***** DATA TO PROCESS *****
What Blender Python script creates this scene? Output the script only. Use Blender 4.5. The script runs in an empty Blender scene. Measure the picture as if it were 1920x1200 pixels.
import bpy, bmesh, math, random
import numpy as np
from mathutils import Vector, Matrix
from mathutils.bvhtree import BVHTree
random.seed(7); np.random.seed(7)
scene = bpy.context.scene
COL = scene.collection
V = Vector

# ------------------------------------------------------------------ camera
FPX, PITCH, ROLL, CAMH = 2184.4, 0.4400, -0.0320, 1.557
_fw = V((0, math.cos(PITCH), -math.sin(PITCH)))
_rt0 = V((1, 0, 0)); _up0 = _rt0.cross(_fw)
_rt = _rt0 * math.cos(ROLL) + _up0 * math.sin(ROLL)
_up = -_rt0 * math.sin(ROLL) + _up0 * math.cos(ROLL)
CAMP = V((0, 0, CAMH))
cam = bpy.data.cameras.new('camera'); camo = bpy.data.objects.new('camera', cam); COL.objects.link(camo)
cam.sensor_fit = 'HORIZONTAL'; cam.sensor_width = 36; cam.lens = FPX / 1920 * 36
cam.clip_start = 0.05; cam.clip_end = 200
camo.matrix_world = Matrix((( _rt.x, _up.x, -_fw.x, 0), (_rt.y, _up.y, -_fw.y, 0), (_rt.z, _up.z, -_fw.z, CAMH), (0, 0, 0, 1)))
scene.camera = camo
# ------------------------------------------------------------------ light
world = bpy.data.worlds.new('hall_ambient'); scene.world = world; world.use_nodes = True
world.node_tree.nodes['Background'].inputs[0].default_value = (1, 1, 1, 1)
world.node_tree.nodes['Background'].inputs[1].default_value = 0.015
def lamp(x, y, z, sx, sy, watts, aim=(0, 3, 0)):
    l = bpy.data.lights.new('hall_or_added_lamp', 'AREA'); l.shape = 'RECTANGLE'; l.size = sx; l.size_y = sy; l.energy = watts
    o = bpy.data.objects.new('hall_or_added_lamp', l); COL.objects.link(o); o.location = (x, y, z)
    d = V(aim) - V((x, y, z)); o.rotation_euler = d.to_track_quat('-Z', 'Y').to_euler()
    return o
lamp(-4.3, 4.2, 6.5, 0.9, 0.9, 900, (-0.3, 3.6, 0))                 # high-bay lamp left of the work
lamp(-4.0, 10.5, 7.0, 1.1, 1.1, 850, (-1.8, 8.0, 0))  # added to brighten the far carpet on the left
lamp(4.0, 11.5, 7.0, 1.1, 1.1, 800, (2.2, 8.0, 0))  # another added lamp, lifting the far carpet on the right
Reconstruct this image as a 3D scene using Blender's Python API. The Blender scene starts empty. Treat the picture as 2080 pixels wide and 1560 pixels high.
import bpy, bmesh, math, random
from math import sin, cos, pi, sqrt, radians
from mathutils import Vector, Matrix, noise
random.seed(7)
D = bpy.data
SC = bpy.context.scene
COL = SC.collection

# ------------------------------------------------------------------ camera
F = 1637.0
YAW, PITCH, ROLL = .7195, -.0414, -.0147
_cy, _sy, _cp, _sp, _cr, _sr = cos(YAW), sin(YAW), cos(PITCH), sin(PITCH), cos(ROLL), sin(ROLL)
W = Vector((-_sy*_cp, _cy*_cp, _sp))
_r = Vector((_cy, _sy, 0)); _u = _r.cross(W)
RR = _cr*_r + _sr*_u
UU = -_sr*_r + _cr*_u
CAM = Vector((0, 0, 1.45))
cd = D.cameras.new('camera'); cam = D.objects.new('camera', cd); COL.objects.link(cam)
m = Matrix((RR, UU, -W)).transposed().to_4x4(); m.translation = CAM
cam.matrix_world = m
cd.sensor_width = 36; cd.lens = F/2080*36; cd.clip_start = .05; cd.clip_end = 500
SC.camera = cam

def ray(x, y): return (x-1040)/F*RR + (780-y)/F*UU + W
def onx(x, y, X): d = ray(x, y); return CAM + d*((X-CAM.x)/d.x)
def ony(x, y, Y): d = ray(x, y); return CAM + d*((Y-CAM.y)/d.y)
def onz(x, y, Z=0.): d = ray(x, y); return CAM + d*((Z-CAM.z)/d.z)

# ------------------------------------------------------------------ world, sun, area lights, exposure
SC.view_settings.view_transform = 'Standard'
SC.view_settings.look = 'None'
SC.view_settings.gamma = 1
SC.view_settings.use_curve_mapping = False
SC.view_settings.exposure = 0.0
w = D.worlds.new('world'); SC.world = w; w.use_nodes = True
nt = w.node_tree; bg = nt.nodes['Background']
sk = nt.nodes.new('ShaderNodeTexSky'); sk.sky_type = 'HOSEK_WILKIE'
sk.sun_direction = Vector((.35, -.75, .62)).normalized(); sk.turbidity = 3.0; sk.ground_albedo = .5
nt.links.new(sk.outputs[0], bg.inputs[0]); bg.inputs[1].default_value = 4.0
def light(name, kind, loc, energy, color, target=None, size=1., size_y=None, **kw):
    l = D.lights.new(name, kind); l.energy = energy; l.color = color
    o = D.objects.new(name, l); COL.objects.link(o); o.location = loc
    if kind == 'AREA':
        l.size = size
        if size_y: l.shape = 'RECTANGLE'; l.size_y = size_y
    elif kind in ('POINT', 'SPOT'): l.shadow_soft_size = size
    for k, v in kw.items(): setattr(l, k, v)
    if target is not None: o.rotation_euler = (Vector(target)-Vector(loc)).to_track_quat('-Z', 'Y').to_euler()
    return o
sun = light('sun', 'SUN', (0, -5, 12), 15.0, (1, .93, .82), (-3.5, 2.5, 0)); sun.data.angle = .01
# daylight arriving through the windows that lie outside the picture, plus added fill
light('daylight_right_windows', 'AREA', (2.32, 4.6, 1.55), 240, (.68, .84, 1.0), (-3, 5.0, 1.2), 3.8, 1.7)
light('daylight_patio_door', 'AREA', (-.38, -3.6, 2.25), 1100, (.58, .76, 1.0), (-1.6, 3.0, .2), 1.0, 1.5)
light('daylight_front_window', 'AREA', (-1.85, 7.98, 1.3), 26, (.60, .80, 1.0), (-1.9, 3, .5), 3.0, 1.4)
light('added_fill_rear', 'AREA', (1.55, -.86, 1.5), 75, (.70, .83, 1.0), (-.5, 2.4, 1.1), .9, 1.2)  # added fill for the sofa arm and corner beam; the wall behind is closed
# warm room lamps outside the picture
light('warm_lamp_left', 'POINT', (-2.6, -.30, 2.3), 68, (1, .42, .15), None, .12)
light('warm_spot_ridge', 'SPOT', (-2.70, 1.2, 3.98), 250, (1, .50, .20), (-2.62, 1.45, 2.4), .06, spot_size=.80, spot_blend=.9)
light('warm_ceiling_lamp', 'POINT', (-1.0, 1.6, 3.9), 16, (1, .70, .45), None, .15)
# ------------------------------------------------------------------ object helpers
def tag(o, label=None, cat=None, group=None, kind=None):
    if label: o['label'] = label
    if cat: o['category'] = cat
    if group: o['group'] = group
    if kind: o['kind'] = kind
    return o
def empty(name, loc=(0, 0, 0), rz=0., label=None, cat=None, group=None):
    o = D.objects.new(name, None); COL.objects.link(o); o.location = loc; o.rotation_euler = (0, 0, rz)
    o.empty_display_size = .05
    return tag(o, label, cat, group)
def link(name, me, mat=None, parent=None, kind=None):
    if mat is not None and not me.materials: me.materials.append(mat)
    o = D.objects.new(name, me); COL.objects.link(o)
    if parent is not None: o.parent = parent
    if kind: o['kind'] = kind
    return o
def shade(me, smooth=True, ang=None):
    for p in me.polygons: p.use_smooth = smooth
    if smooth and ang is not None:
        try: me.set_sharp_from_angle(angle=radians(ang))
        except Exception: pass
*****
* STATED GOAL *
Retype all of the material above with every character intact.

* RESPONSE *
What Blender Python script creates this scene? Output the script only. Use Blender 4.5. The script runs in an empty Blender scene. Measure the picture as if it were 1920x1200 pixels.
import bpy, bmesh, math, random
import numpy as np
from mathutils import Vector, Matrix
from mathutils.bvhtree import BVHTree
random.seed(7); np.random.seed(7)
scene = bpy.context.scene
COL = scene.collection
V = Vector

# ------------------------------------------------------------------ camera
FPX, PITCH, ROLL, CAMH = 2184.4, 0.4400, -0.0320, 1.557
_fw = V((0, math.cos(PITCH), -math.sin(PITCH)))
_rt0 = V((1, 0, 0)); _up0 = _rt0.cross(_fw)
_rt = _rt0 * math.cos(ROLL) + _up0 * math.sin(ROLL)
_up = -_rt0 * math.sin(ROLL) + _up0 * math.cos(ROLL)
CAMP = V((0, 0, CAMH))
cam = bpy.data.cameras.new('camera'); camo = bpy.data.objects.new('camera', cam); COL.objects.link(camo)
cam.sensor_fit = 'HORIZONTAL'; cam.sensor_width = 36; cam.lens = FPX / 1920 * 36
cam.clip_start = 0.05; cam.clip_end = 200
camo.matrix_world = Matrix((( _rt.x, _up.x, -_fw.x, 0), (_rt.y, _up.y, -_fw.y, 0), (_rt.z, _up.z, -_fw.z, CAMH), (0, 0, 0, 1)))
scene.camera = camo
# ------------------------------------------------------------------ light
world = bpy.data.worlds.new('hall_ambient'); scene.world = world; world.use_nodes = True
world.node_tree.nodes['Background'].inputs[0].default_value = (1, 1, 1, 1)
world.node_tree.nodes['Background'].inputs[1].default_value = 0.015
def lamp(x, y, z, sx, sy, watts, aim=(0, 3, 0)):
    l = bpy.data.lights.new('hall_or_added_lamp', 'AREA'); l.shape = 'RECTANGLE'; l.size = sx; l.size_y = sy; l.energy = watts
    o = bpy.data.objects.new('hall_or_added_lamp', l); COL.objects.link(o); o.location = (x, y, z)
    d = V(aim) - V((x, y, z)); o.rotation_euler = d.to_track_quat('-Z', 'Y').to_euler()
    return o
lamp(-4.3, 4.2, 6.5, 0.9, 0.9, 900, (-0.3, 3.6, 0))                 # high-bay lamp left of the work
lamp(-4.0, 10.5, 7.0, 1.1, 1.1, 850, (-1.8, 8.0, 0))  # added to brighten the far carpet on the left
lamp(4.0, 11.5, 7.0, 1.1, 1.1, 800, (2.2, 8.0, 0))  # another added lamp, lifting the far carpet on the right
Reconstruct this image as a 3D scene using Blender's Python API. The Blender scene starts empty. Treat the picture as 2080 pixels wide and 1560 pixels high.
import bpy, bmesh, math, random
from math import sin, cos, pi, sqrt, radians
from mathutils import Vector, Matrix, noise
random.seed(7)
D = bpy.data
SC = bpy.context.scene
COL = SC.collection

# ------------------------------------------------------------------ camera
F = 1637.0
YAW, PITCH, ROLL = .7195, -.0414, -.0147
_cy, _sy, _cp, _sp, _cr, _sr = cos(YAW), sin(YAW), cos(PITCH), sin(PITCH), cos(ROLL), sin(ROLL)
W = Vector((-_sy*_cp, _cy*_cp, _sp))
_r = Vector((_cy, _sy, 0)); _u = _r.cross(W)
RR = _cr*_r + _sr*_u
UU = -_sr*_r + _cr*_u
CAM = Vector((0, 0, 1.45))
cd = D.cameras.new('camera'); cam = D.objects.new('camera', cd); COL.objects.link(cam)
m = Matrix((RR, UU, -W)).transposed().to_4x4(); m.translation = CAM
cam.matrix_world = m
cd.sensor_width = 36; cd.lens = F/2080*36; cd.clip_start = .05; cd.clip_end = 500
SC.camera = cam

def ray(x, y): return (x-1040)/F*RR + (780-y)/F*UU + W
def onx(x, y, X): d = ray(x, y); return CAM + d*((X-CAM.x)/d.x)
def ony(x, y, Y): d = ray(x, y); return CAM + d*((Y-CAM.y)/d.y)
def onz(x, y, Z=0.): d = ray(x, y); return CAM + d*((Z-CAM.z)/d.z)

# ------------------------------------------------------------------ world, sun, area lights, exposure
SC.view_settings.view_transform = 'Standard'
SC.view_settings.look = 'None'
SC.view_settings.gamma = 1
SC.view_settings.use_curve_mapping = False
SC.view_settings.exposure = 0.0
w = D.worlds.new('world'); SC.world = w; w.use_nodes = True
nt = w.node_tree; bg = nt.nodes['Background']
sk = nt.nodes.new('ShaderNodeTexSky'); sk.sky_type = 'HOSEK_WILKIE'
sk.sun_direction = Vector((.35, -.75, .62)).normalized(); sk.turbidity = 3.0; sk.ground_albedo = .5
nt.links.new(sk.outputs[0], bg.inputs[0]); bg.inputs[1].default_value = 4.0
def light(name, kind, loc, energy, color, target=None, size=1., size_y=None, **kw):
    l = D.lights.new(name, kind); l.energy = energy; l.color = color
    o = D.objects.new(name, l); COL.objects.link(o); o.location = loc
    if kind == 'AREA':
        l.size = size
        if size_y: l.shape = 'RECTANGLE'; l.size_y = size_y
    elif kind in ('POINT', 'SPOT'): l.shadow_soft_size = size
    for k, v in kw.items(): setattr(l, k, v)
    if target is not None: o.rotation_euler = (Vector(target)-Vector(loc)).to_track_quat('-Z', 'Y').to_euler()
    return o
sun = light('sun', 'SUN', (0, -5, 12), 15.0, (1, .93, .82), (-3.5, 2.5, 0)); sun.data.angle = .01
# daylight arriving through the windows that lie outside the picture, plus added fill
light('daylight_right_windows', 'AREA', (2.32, 4.6, 1.55), 240, (.68, .84, 1.0), (-3, 5.0, 1.2), 3.8, 1.7)
light('daylight_patio_door', 'AREA', (-.38, -3.6, 2.25), 1100, (.58, .76, 1.0), (-1.6, 3.0, .2), 1.0, 1.5)
light('daylight_front_window', 'AREA', (-1.85, 7.98, 1.3), 26, (.60, .80, 1.0), (-1.9, 3, .5), 3.0, 1.4)
light('added_fill_rear', 'AREA', (1.55, -.86, 1.5), 75, (.70, .83, 1.0), (-.5, 2.4, 1.1), .9, 1.2)  # added fill for the sofa arm and corner beam; the wall behind is closed
# warm room lamps outside the picture
light('warm_lamp_left', 'POINT', (-2.6, -.30, 2.3), 68, (1, .42, .15), None, .12)
light('warm_spot_ridge', 'SPOT', (-2.70, 1.2, 3.98), 250, (1, .50, .20), (-2.62, 1.45, 2.4), .06, spot_size=.80, spot_blend=.9)
light('warm_ceiling_lamp', 'POINT', (-1.0, 1.6, 3.9), 16, (1, .70, .45), None, .15)
# ------------------------------------------------------------------ object helpers
def tag(o, label=None, cat=None, group=None, kind=None):
    if label: o['label'] = label
    if cat: o['category'] = cat
    if group: o['group'] = group
    if kind: o['kind'] = kind
    return o
def empty(name, loc=(0, 0, 0), rz=0., label=None, cat=None, group=None):
    o = D.objects.new(name, None); COL.objects.link(o); o.location = loc; o.rotation_euler = (0, 0, rz)
    o.empty_display_size = .05
    return tag(o, label, cat, group)
def link(name, me, mat=None, parent=None, kind=None):
    if mat is not None and not me.materials: me.materials.append(mat)
    o = D.objects.new(name, me); COL.objects.link(o)
    if parent is not None: o.parent = parent
    if kind: o['kind'] = kind
    return o
def shade(me, smooth=True, ang=None):
    for p in me.polygons: p.use_smooth = smooth
    if smooth and ang is not None:
        try: me.set_sharp_from_angle(angle=radians(ang))
        except Exception: pass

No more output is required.